An interesting twist on tower defense but you'll need multiple players in the same room to get the most out of it.

User Rating: 8 | South Park Let's Go Tower Defense Play! X360
I enjoy South Park and I enjoy tower defense but I was sceptical when I first heard about South Park: Let's Go Tower Defense Play (referred to as LGTDP from here on for the sake of sanity) . License games are rarely good and without fine balancing Tower Defense can be painful. LGTDP is a pleasant surprise however.

For those who aren't familiar with tower defense, the concept is simple: wave of enemies (often refered to as creeps) spawn an move towards a goal. You have to stop them by building fixed towers which will attack the enemies. There are a lot of variants in various different versions of the game but that's the common basic concept. I'd suggest playing some flash versions if you need a better idea of Tower Defense.

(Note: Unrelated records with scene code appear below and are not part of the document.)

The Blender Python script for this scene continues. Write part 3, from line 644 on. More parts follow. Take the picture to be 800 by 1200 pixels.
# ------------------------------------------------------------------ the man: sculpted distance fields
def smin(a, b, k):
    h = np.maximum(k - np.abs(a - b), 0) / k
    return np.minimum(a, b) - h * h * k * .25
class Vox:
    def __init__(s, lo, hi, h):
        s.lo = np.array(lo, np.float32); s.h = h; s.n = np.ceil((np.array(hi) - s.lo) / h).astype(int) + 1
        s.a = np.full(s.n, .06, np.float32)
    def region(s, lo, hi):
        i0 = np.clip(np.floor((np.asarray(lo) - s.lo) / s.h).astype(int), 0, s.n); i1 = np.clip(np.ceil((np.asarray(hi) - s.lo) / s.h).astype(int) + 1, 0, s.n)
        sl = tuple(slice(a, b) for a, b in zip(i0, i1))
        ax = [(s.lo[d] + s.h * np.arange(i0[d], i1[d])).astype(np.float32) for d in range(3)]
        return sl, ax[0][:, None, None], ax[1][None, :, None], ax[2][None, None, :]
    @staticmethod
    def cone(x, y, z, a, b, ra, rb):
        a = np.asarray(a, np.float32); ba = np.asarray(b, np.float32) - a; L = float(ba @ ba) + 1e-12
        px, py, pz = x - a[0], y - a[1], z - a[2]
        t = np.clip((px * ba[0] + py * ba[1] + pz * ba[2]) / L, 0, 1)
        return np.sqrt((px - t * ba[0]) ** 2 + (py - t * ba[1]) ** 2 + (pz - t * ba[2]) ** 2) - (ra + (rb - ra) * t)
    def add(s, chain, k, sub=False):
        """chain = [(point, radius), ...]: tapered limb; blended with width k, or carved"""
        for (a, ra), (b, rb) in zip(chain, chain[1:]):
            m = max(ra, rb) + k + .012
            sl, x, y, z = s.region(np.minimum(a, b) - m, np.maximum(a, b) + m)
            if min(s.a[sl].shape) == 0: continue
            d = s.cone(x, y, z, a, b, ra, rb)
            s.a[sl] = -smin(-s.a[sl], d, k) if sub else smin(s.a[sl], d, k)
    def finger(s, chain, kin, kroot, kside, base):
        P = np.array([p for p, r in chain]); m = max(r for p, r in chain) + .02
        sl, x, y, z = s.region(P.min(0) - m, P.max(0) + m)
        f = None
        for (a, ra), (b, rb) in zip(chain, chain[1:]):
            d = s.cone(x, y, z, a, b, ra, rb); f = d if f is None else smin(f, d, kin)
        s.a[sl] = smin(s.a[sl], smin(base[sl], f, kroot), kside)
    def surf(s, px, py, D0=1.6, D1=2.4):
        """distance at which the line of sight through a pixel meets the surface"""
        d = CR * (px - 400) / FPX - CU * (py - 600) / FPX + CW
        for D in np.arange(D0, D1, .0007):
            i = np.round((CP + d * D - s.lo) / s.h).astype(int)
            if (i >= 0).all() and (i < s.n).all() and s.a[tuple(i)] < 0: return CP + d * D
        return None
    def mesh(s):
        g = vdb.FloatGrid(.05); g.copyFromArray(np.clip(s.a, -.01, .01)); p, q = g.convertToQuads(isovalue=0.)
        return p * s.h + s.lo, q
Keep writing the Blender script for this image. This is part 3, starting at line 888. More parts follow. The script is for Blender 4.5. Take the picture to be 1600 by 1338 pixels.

The first thing to do when thinking about the game is ignore that it's South Park. LGTDP is a fully features Tower Defense game. The early levels enemies move on a set path which you can build towers. The big twist here is your avatar in the game, one of the four boys from south park can throw snowballs and act effectively as a mobile tower. As they throw snowballs they charade up a special move, for example Cartman damages all enemies on screen, Kenny makes all enemies drop coins, Kyle makes all characters move faster and do more damage for a brief period and Stan restores some damage to your town. You unlock new characters as you play, they have different special attacks and different stats for how fast they move, range and damage of snowballs. After the first few levels the format changes a bit with enemies forced through areas of snow on which you can build. This lets you build mazes slow their progress. Rather than building mazes purely out of towers you have a cheap wall option so you can quickly build some complicated mazes and later build towers on top of some of your walls. In addition there are various environmental hazards you can trigger or which go off periodically (like a sewage pipe that periodically floods a canal killing all enemies caught in its wake).

Figuring out how to make best use of your building space with relatively cheap walls allows for some fairly complex strategies. It's that rare thing, an enjoyable piece of trial and error game play because it's rewarding when you come up with a good route to run creeps. Unfortunately there is also some bad trial and error gameplay, certain enemies are weak against certain towers and you have to make use of these weaknesses to succeed with your allotted resources. You don't really know what creeps are coming when beyond the next wave which often means a few tries to get your choice of towers right.

Going back to what makes it South Park is entirely set dressing. The characters are South Park characters. Style of humor is clearly South Park. You unlock short clips as you play however these are very short and often stop frustratingly short of the punchline. It's strung together by a very silly but appropriate plot.

Something fairly clear is an aggressive minimisation of down time. Towers build instantly, and you can upgrade them once at a cost. Towers are pricey compared to the amount of money you get, for example even on the survival challenge map I only had about a dozen towers when I was done. You are actually fairly dependent on the damage your characters can do by throwing snow balls. This is mixed blessing, the reduction of down time makes it a much punchier game but playing it single player can be frustrating as you are left to try and manage all four characters at once. trying to build up towers, keep your characters some where useful to attack but out of harms way, collecting drop coins and triggering environmental hazards.

You really need several sets of hands but even multilayer has its pit falls. Your resources and space is so limited that you really need a shared vision of how you are going to lay out your walls and towers. One person can just about lay out all the walls you need before the first wave spawns but it's a push so it's often easier to leave it up to one person to lay out everything than to come up with a plan cooperatively or even for them to explain what they want done. It really needs a level of communication which is more than online play can really give. So ideally you need all the players in the same room.

While I appreciate the novel twist on TD I have to say I actually prefer the more sedate pace of Pixel Junk Monsters to the frenetic pace of LGTDP both for multi player and quick fix tower defense.

I have a few other minor gripes. The overall amount of content is very limited. What is fixed barrier and open ground often isn't obvious so sometimes the creeps just walk around your clever mazes or dig through them since you've inadvertently blocked off the exit entirely. The exit isn't marked and sometimes it's not entirely obvious what counts. The bonus character and challenge levels weren't really publicised and it's frustrating that for now at least you can't even just pay some points for the extra content on what is a fairly content poor game.

LGTDP is fully featured implementation of Tower Defense with some nice ideas which deliver a punchy, if some times overly frenetic, experience. The game play is surprisingly deep but you are going to need some friend and extra pads to hand to get the most out of this game.